Just how difficult has it become to engage the consumer with so much media fragmentation happening?

It is not easy or else we would not be here. There is media fragmentation in every market and the challenge for the advertiser is to truly understand the consumers and what they want, what is relevant to them and in which context. Then we must come back to those consumers with the right brand proposition, engage them, embrace them and give them the chance to experience your brand.

What is P&G’s current media strategy and how does it differ across markets?

We believe in putting the consumer first. In fact, we make an enormous effort to understand the consumers, define them clearly and then come back to them with integrated communication at a place and time when they are receptive to it. We build this around ideas by working intensively with our agencies building it around the right brand proposition. We want to move more towards brand experience and brand engagement with consumers more than ever before.

But I would not call this our global strategy although the thinking is always the same in every market in the world to put the consumer first. The activities undertaken to understand the consumer will remain the same from China to Argentina to the US and the UK. We have local closeness with the consumers.

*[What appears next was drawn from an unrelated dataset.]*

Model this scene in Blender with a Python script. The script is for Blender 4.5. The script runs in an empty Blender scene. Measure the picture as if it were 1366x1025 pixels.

To what extent is intuition responsible for engaging the consumer compared to all the number crunching done as part of research in media?

A great person with great intuition who ignores data would end up taking the wrong decisions. However, a great analytical person living in a world of data but with no intuition will also fail. So it is a combination of getting to know your market as intuition is necessary to copy on the data and to really understand what works with local consumers.

What is P&G doing to orient its managers towards its consumers?

We have intensive training programmes around the world where we get our people to go out to the stores and accompany consumers and observe the way in which they select and buy their brands. We believe in watching and learning about the world of our consumers.

To what extent is compensation of your agencies linked to sales and is that model actually working for P&G?

We are rewarding the ad agencies with a percentage of our sales growth. This has been working fine for us although we are constantly looking at ways on how to improve upon this compensation structure. In fact, we are constantly looking at ways to improve the compensation for our agencies and look at changes which could be made so that we are prepared for the future.

What is P&G’s annual ad spend and how important is measuring ROI for all your investments?

Advertising Age has quoted our ad budget at $8.5 billion and we believe in treating media as an investment. In fact, we do strict analysis of how our money works and whether it is getting us returns. I am a strong believer in ‘what you put in, you get out’. If you have the right input in understanding your consumers you are bound to get returns. Whether it is enough for the investment undertaken is something we have to ask ourselves.

How easy is it to translate your consumers’ insights across different markets around the world?

The beauty of being a global company is that we can test in different countries and re-apply the same in many other countries. So whenever we see new developments coming up anywhere, if it is significant and has the potential, we do test it in other markets. However, what we focus is on consumer truth and experience and if we find those basic ideas, can travel across the world. In fact, we are asking ourselves what can travel easily vis-a-vis what is different in every market. And if we look for similarities and ideas which can travel, we indeed re-apply similar strategies in different markets.

We have global business units and big global brands but we always believe in learning locally. When something works fantastically in a particular country, we immediately apply the same across the world.

What is your wish list for the industry at large?

For the industry we hope we can embrace the change which we all experience in a way in which we advertisers have a trusted relationship with customers. This is one of our key priorities at the WFA as we want to regain the trust worldwide. As for P&G, we would try our best to meet our customer’s needs and as we say our vision is to improve the daily life of our consumers.